Desde entonces, Nadia ha conocido pocas treguas. Una vez recobrada la libertad, supo que su madre había sido asesinada. «La reconocimos por su ropa y su pelo en una fosa común. La mataron porque era una mujer mayor y no podían casarla», confirma su hermana Khiria, que reside desde que lograra escapar de Siria en un campo de refugiados yazidíes en Zajo, en el norte del Kurdistán iraquí cerca de la frontera con Turquía. Aguarda, como otras tantas supervivientes, un billete de avión para recibir tratamiento psicológico en Australia.
«Vivo con mi hermano. No quiero dejar mi país pero me han obligado. Seis de mis hermanos permanecen desaparecidos y hemos perdido la esperanza de que regresen. Ya no tenemos nada que perder o nada por lo que permanecer aquí», maldice Khiria, de 32 años. Las ausencias familiares son una losa que Nadia carga por medio mundo mientras relata ante líderes extranjeros el genocidio de su pueblo.

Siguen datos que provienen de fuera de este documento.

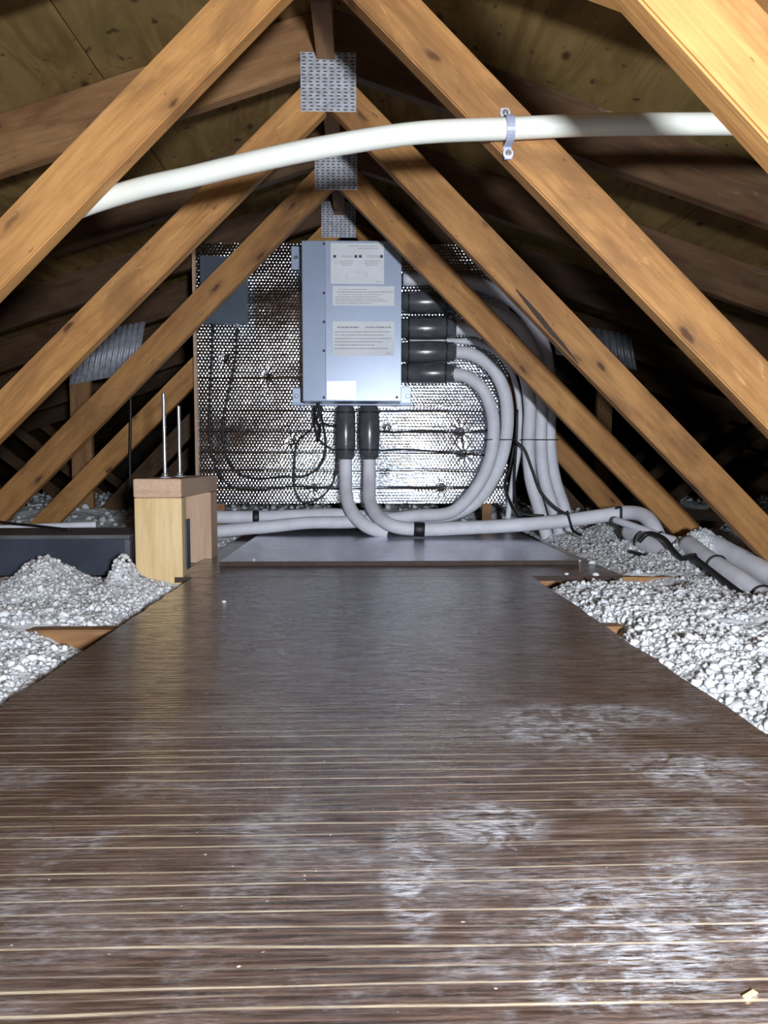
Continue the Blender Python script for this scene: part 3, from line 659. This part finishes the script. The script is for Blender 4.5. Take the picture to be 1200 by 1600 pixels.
# lower right: pipes coming towards the camera through the insulation
def ring(c, ax, r, rt, name='cable_tie', label=None, parent=None, m='black'):
    ax = Vector(ax).normalized(); u = ax.orthogonal().normalized(); v = ax.cross(u); c = Vector(c)
    bm = bmesh.new(); add_tube(bm, [c+(u*math.cos(k)+v*math.sin(k))*r for k in np.linspace(0, 2*math.pi, 25)[:-1]], rt, 6, True)
    bmesh.ops.recalc_face_normals(bm, faces=bm.faces); o = new(name, bm, M[m], parent, smooth=True)
    if label: tag(o, label, 'cable tie', 'black cable ties')
    return o
def rp(label, pts, r, ties=()):
    pp = path(pts); o = thing('insulated_pipe', label, 'pipe', pp[0], 'white insulated pipes'); tube('foam_lagging', pp, r, M['foam'], o, 18, 10, rf=lambda t, p: 1+.05*noise.noise(p*18))
    sp = spline(pp, 10)
    for t in ties:
        i = int(t*(len(sp)-2))+1; ring(sp[i], sp[min(i+1, len(sp)-1)]-sp[i-1], r*1.03, .0035, 'cable_tie', None, o)
    return o
rp('short thick white pipe angled through the insulation, black loop round its left end', [(985, 830, 2.60), (1012, 848, 2.46), (1040, 868, 2.34), (1075, 892, 2.22), (1110, 920, 2.12)], .034, (.18,))
rp('white pipe nearest the board in the pair at the right edge, tied with black straps', [(1074, 850, 2.26), (1105, 874, 2.10), (1145, 900, 1.95), (1195, 936, 1.80), (1270, 985, 1.62)], .028, (.34, .72))
rp('white pipe farther from the board in the pair at the right edge', [(1088, 838, 2.36), (1125, 856, 2.22), (1170, 880, 2.07), (1215, 906, 1.94), (1280, 945, 1.78)], .030, ())
rp('thin white pipe lying on the insulation below the second web foot', [(960, 812, 2.62), (1000, 826, 2.5), (1040, 840, 2.40), (1075, 850, 2.32)], .013, (.6,))
rp('grey white pipe crossing in the shade behind the right web feet', [(1050, 800, 2.85), (1120, 806, 2.85), (1200, 804, 2.85), (1300, 800, 2.85)], .022)
rp('white pipe lying behind the dark metal box at the left edge', [(-60, 826, 2.42), (20, 825, 2.42), (90, 822, 2.42), (150, 820, 2.42)], .011)
# ties round the vertical pairs
def loop(label, pts, rt=.0022):
    o = tube('cable_tie', [P(*p) for p in pts], rt, M['black'], None, 6, 6, closed=True); tag(o, label, 'cable tie', 'black cable ties')
loop('thin tie round the pair of curved pipes at the panel edge', [(757, 688, 3.0), (760, 687, 2.972), (790, 687, 3.008), (803, 687, 3.03), (803, 687, 3.06), (772, 688, 3.05)])
loop('thin tie round the bundle of upright pipes right of the panel', [(814, 687, 3.03), (820, 687, 3.002), (835, 687, 3.001), (870, 687, 3.09), (872, 687, 3.13), (850, 687, 3.15), (818, 688, 3.07)])
loop('black strap hanging off the floor pipe where the pipe bundle lands', [(884, 803, 2.76), (887, 800, 2.735), (890, 812, 2.735), (896, 828, 2.74), (908, 836, 2.75), (896, 830, 2.79), (888, 815, 2.80)], .0045)
loop('black strap near the right end of the floor pipe', [(962, 795, 2.68), (970, 793, 2.655), (971, 810, 2.655), (976, 823, 2.66), (968, 822, 2.71), (962, 806, 2.72)], .0045)
# ------------------------------------------------------------------ cables
def cable(label, pts, r=.0038, clips=()):
    o = tube('cable', path(pts), r, M['black'], None, 8, 8); return tag(o, label, 'cable', 'black cables')
CD = 3.128
cable('black cable dropping from the left of the slate box and sweeping along the panel bottom', [(333, 512, CD-.02), (330, 580, CD), (327, 650, CD), (330, 705, CD), (345, 745, CD), (370, 764, CD), (410, 765, CD), (455, 760, CD), (500, 762, CD-.01), (530, 764, CD)], .0048)
cable('black cable from the right of the slate box looping under it to the casing', [(371, 512, CD-.02), (368, 560, CD), (358, 610, CD), (349, 660, CD), (352, 705, CD), (370, 738, CD), (400, 748, CD), (440, 745, CD-.01), (475, 744, CD-.01), (500, 728, CD-.01), (509, 700, CD-.01), (506, 670, CD-.01), (499, 636, 3.06)], .0048)
cable('black cable looping widest left and down below the casing', [(494, 634, 3.05), (488, 668, 3.09), (466, 690, CD-.01), (460, 725, CD-.01), (461, 765, CD-.014), (473, 785, CD-.01), (500, 778, CD-.01), (521, 752, CD-.01), (526, 720, CD-.01), (526, 700, 3.1)], .0042)
cable('black cable curling from the casing towards the left sleeve', [(490, 634, 3.03), (491, 662, 3.06), (500, 688, 3.08), (515, 700, 3.08), (526, 704, 3.08)], .0042)
cable('short black cable curving from the casing behind the left sleeve', [(503, 634, 3.04), (502, 655, 3.05), (512, 664, 3.07), (526, 665, 3.09)], .0038)
cable('black cable with a kink hanging straight under the casing', [(497, 630, 3.02), (500, 645, 3.03), (494, 656, 3.04), (500, 668, 3.07), (496, 690, CD-.02)], .006)
cable('uppermost black wire across the foil right of the sleeves', [(594, 674, 3.09), (620, 676, CD-.012), (660, 672, CD-.012), (718, 676, CD-.012), (765, 672, CD-.012)], .0036)
cable('second black wire across the foil right of the sleeves', [(594, 704, 3.09), (630, 702, CD-.012), (690, 706, CD-.012), (726, 710, CD-.012), (765, 711, CD-.012)], .0036)
cable('lowest black wire across the foil right of the sleeves', [(480, 762, CD-.016), (560, 763, CD-.012), (640, 762, CD-.012), (710, 761, CD-.012), (760, 765, CD-.012)], .0032)
cable('black cable crossing in front of the pipe bundle right of the panel', [(806, 690, 3.0), (818, 700, 2.99), (832, 735, 2.99), (845, 768, 2.98), (868, 793, 2.97), (890, 806, 2.95)], .0058)
cable('black cable dropping in the gap between the two pipe bundles', [(808, 640, 3.09), (806, 700, 3.09), (804, 760, 3.05), (812, 800, 3.0), (850, 806, 2.98)], .0058)
cable('second black cable in the gap between the two pipe bundles', [(812, 640, 3.12), (799, 720, 3.12), (790, 760, 3.09), (800, 790, 3.05), (815, 815, 3.0)], .0058)
cable('black cable arching over the short thick pipe', [(985, 862, 2.40), (1000, 866, 2.34), (1030, 878, 2.24), (1064, 893, 2.14)], .006)
cable('black cable looping from the short thick pipe towards the right pair', [(998, 846, 2.36), (1012, 834, 2.36), (1035, 840, 2.30), (1052, 860, 2.22), (1066, 872, 2.16), (1086, 868, 2.10)], .008)
cable('black cable along the near side of the right pair of pipes', [(1085, 872, 2.10), (1112, 893, 1.98), (1150, 922, 1.84), (1200, 956, 1.68), (1240, 985, 1.6)], .009)
cable('black cable on the far side of the right pair of pipes', [(1128, 856, 2.22), (1150, 862, 2.12), (1185, 872, 2.04), (1230, 880, 2.0)], .007)
cable('black cable hanging upright in front of the rear left web', [(204, 560, 3.18), (204, 650, 3.18), (203, 720, 3.18), (205, 790, 3.18)], .006)
cable('thin black cable on top of the dark metal box', [(-30, 812, 2.36), (20, 818, 2.30), (60, 822, 2.24), (110, 828, 2.18)], .004)

# ------------------------------------------------------------------ long white pipe with its clamp
lp = thing('white_plastic_pipe', 'long bent white plastic pipe crossing high in front of the ridge', 'pipe', P(795, 205, 1.37))
CL = [(60, 352, 1.475), (130, 322, 1.465), (220, 294, 1.455), (300, 276, 1.445), (400, 252, 1.43), (500, 231, 1.41), (650, 208, 1.385), (795, 201, 1.3775), (930, 195, 1.375), (1060, 194, 1.37), (1160, 194, 1.36), (1300, 196, 1.34), (1450, 200, 1.30)]
tube('pipe_run', path(CL), .0192, M['pipe'], lp, 24, 8)
c = P(795, 201, 1.3775)
cl = thing('pipe_clamp', 'grey plastic pipe clamp with two round bolts on the second right web', 'clamp', (c.x, 1.40, c.z))
bm = bmesh.new(); hw = .0075; prof = []
for k in range(13): t = math.pi/2-math.pi*k/12; prof.append((-math.cos(t)*.0212-.0, math.sin(t)*.0212))
full = [(.0212, .052)] ; pts2 = [(1.4005-c.y, .046), (1.4005-c.y, .0212)] + [(p[0], p[1]) for p in prof] + [(1.4005-c.y, -.0212), (1.4005-c.y, -.046)]
pr = None
for (yy, zz) in pts2:
    yy = min(yy, 1.4005-c.y); ox = -.004*zz/.046
    n_ = (0, -1) if abs(zz) > .022 else None
    if n_ is None: L_ = math.hypot(yy, zz) or 1; n_ = (yy/L_, zz/L_)
    r = [bm.verts.new((c.x+s*hw+ox, c.y+yy+n_[0]*q if n_ != (0, -1) else c.y+yy-q, c.z+zz+(n_[1]*q if n_ != (0, -1) else 0))) for s, q in ((-1, 0), (1, 0), (1, .0022), (-1, .0022))]
    if pr:
        for j in range(4): bm.faces.new((pr[j], r[j], r[(j+1) % 4], pr[(j+1) % 4]))
    else: bm.faces.new(r)
    pr = r
bm.faces.new(pr[::-1]); bmesh.ops.recalc_face_normals(bm, faces=bm.faces)
M['clamp'] = simple('grey_clamp_plastic', (.33, .35, .46), .4)
new('strap', bm, M['clamp'], cl)
for s in (-1, 1):
    z = c.z+s*.036; x = c.x-.004*s*.8
    lathe('washer', (x, 1.3985, z), (x, 1.3965, z), [(0, .0098), (1, .0096)], M['galv'], cl, 18)
    lathe('bolt_head', (x, 1.3965, z), (x, 1.391, z), [(0, .006), (.7, .006), (1, .004)], M['chrome'], cl, 6)

# ------------------------------------------------------------------ timber stand with threaded rods
X0, X1 = P(210, 850, 1.95).x, P(284, 850, 1.95).x
st = thing('timber_stand', 'pale timber stand of two posts under a flat block left of the board', 'stand', ((X0+X1)/2, 2.18, JT))
zt = P(250, 748, 1.95).z; zb = P(250, 778, 1.95).z
def tb_(name, a, b, m, axis='z', bev=.003):
    a, b = Vector(a), Vector(b); c = (a+b)/2; s = (b-a)/2; bm = bmesh.new()
    if axis == 'z': add_box(bm, (-s.z, -s.y, -s.x), (s.z, s.y, s.x), bev); rot = Matrix(((0, 0, -1, 0), (0, 1, 0, 0), (1, 0, 0, 0), (0, 0, 0, 1)))
    elif axis == 'y': add_box(bm, (-s.y, -s.x, -s.z), (s.y, s.x, s.z), bev); rot = Matrix.Rotation(math.pi/2, 4, 'Z')
    else: add_box(bm, -s, s, bev); rot = Matrix()
    o = new(name, bm, m, st); o.matrix_basis = Matrix.Translation(c) @ rot; o.matrix_parent_inverse = Matrix.Translation(-Vector(st.location)); return o
tb_('post', (X0, 1.955, .055), (X1, 2.009, zb-.0005), M['post'])
tb_('post', (X0+.01, 2.33, JT+.001), (X1, 2.43, zb-.0005), M['pinkwood'])
tb_('top_block', (X0-.001, 1.95, zb), (X1+.001, 2.44, zt), M['pinkwood'], 'y', .006)
box('steel_angle', (X1+.001, 1.99, JT+.03), (X1+.004, 2.03, zb-.06), M['tray'], st)
for (x, y0, y1, d) in ((258, 745, 614, 2.03), (281, 742, 634, 2.19)):
    a, b = P(x, y0, d), P(x, y1, d); rod = thing('threaded_rod', 'left and taller threaded steel rod on the timber stand' if x < 270 else 'right and shorter threaded steel rod on the timber stand', 'rod', (a.x, d, zt), 'threaded rods')
    n = 90; lathe('rod_shaft', (a.x, d, zt+.0005), (a.x, d, b.z), [(k/n, .0052 if k % 2 else .0044) for k in range(n+1)], M['zinc'], rod, 10)
    lathe('washer', (a.x, d, zt+.0005), (a.x, d, zt+.003), [(0, .015), (1, .015)], M['galv'], rod, 20)
    lathe('hex_nut', (a.x, d, zt+.003), (a.x, d, zt+.013), [(0, .010), (1, .010)], M['chrome'] if x > 270 else M['zinc'], rod, 6)
# dark metal box at the left edge
bx0, bx1 = -2.2, P(203, 860, 2.07).x; bt = P(100, 836, 2.07).z
mb = thing('metal_box', 'long dark blue grey metal box behind the heap of insulation at the left edge', 'box', ((bx0+bx1)/2, 2.18, JT))
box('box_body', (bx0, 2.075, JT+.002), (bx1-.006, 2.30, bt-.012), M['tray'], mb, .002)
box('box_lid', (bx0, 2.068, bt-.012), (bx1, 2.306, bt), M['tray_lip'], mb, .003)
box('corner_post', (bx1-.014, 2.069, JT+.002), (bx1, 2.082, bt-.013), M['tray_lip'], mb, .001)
# crumbs of insulation lying on the boards
V, Fc = ico[2]
for i, (x, y, z, r, lb) in enumerate([(350, 942, BT, .0045, 'white crumb on the left of the brown board'), (925, 882, BT, .010, 'large white crumb at the right of the far dark board'), (885, 899, BT, .006, 'crumb on the front edge of the far dark board'),
        (931, 900, BT, .008, 'white crumb right of another on the front edge of the far dark board'), (397, 876, BT+.0145, .004, 'tiny crumb at the front left of the silver board'), (905, 878, BT, .005, 'small crumb left of the large one on the far dark board')]):
    v = CM @ Vector(((x-600)/F, (800-y)/F, -1)); t = (z-CAMZ)/v.z; c = Vector((0, 0, CAMZ))+v*t
    k = 1+rng.uniform(-.3, .3, len(V)); vv = V*k[:, None]*np.array([r*1.2, r, r*.6]); vv[:, 2] -= vv[:, 2].min()
    me = bpy.data.meshes.new('insulation_crumb'); me.from_pydata(vv.tolist(), [], Fc.tolist()); o = new('insulation_crumb', me, M['fluff'], smooth=True, loc=(c.x, c.y, z))
    tag(o, lb, 'crumb', 'crumbs on the boards')
v = CM @ Vector(((1172-600)/F, (800-1556)/F, -1)); t = (BT-CAMZ)/v.z; c = Vector((0, 0, CAMZ))+v*t
for i, (dx, lx) in enumerate(((0, .005),)):
    bm = bmesh.new(); add_box(bm, (-lx, -.0016, 0), (lx, .0016, .0011), .0003); o = new('wood_chip', bm, M['post'], loc=(c.x, c.y, BT+.0002)); o.rotation_euler.z = .5
    tag(o, 'tiny orange wood chip on the near right corner of the brown board', 'wood chip')
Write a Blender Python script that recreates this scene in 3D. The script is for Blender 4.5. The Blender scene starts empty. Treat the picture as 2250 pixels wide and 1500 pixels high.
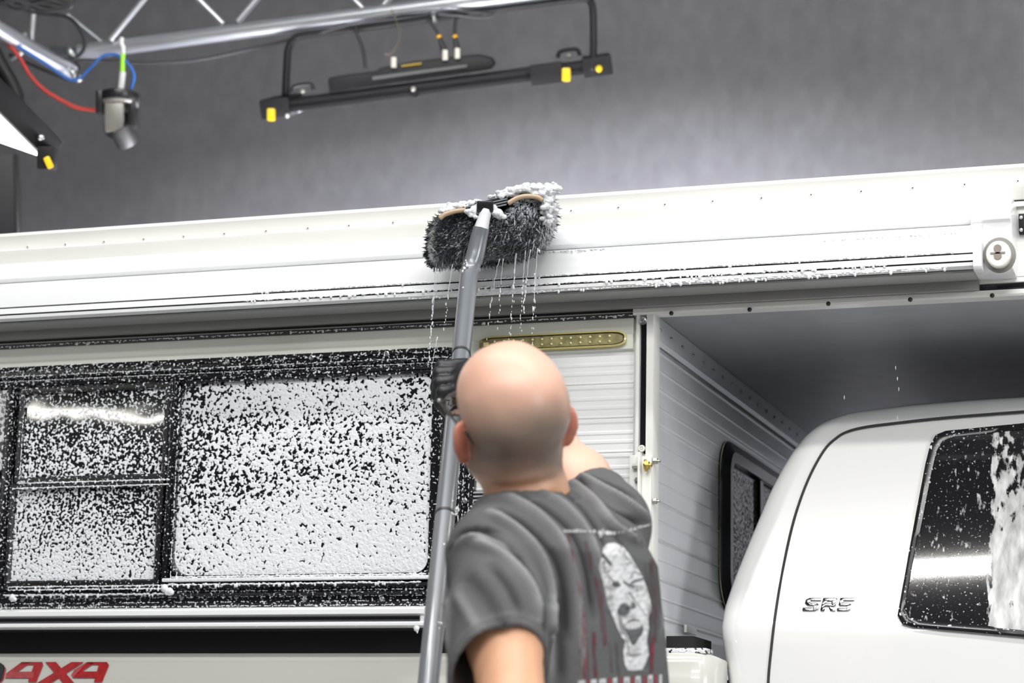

«Aún hoy hay miles de chicas desaparecidas. Las supervivientes siguen en campamentos de desplazados con poca ayuda y en condiciones miserables. Espero que el Nobel a Nadia ayude a aumentar la conciencia sobre la difícil situación en la que se hallan los miembros de nuestra minoría, que ha sido empujada al borde de la aniquilación en sucesivos genocidios», dice Pari Ibrahim, directora de la fundación Yazidíes libres.
El paradero de 3.000 de las 6.700 yazidíes secuestradas resulta aún una incógnita. En cambio, las que regresaron del horror y sobrevivieron a sus captores o a los intentos de suicidio afrontan una incierta recuperación. «Es una vida muy difícil. Ninguna organización me ha prestado ayuda y no hago nada. No tengo esperanza», narra Gawaher, una chica de 17 de años que sufrió nueve meses de secuestro y fue obligada a casarse con un yihadista iraquí cuyas palizas no ha podido olvidar.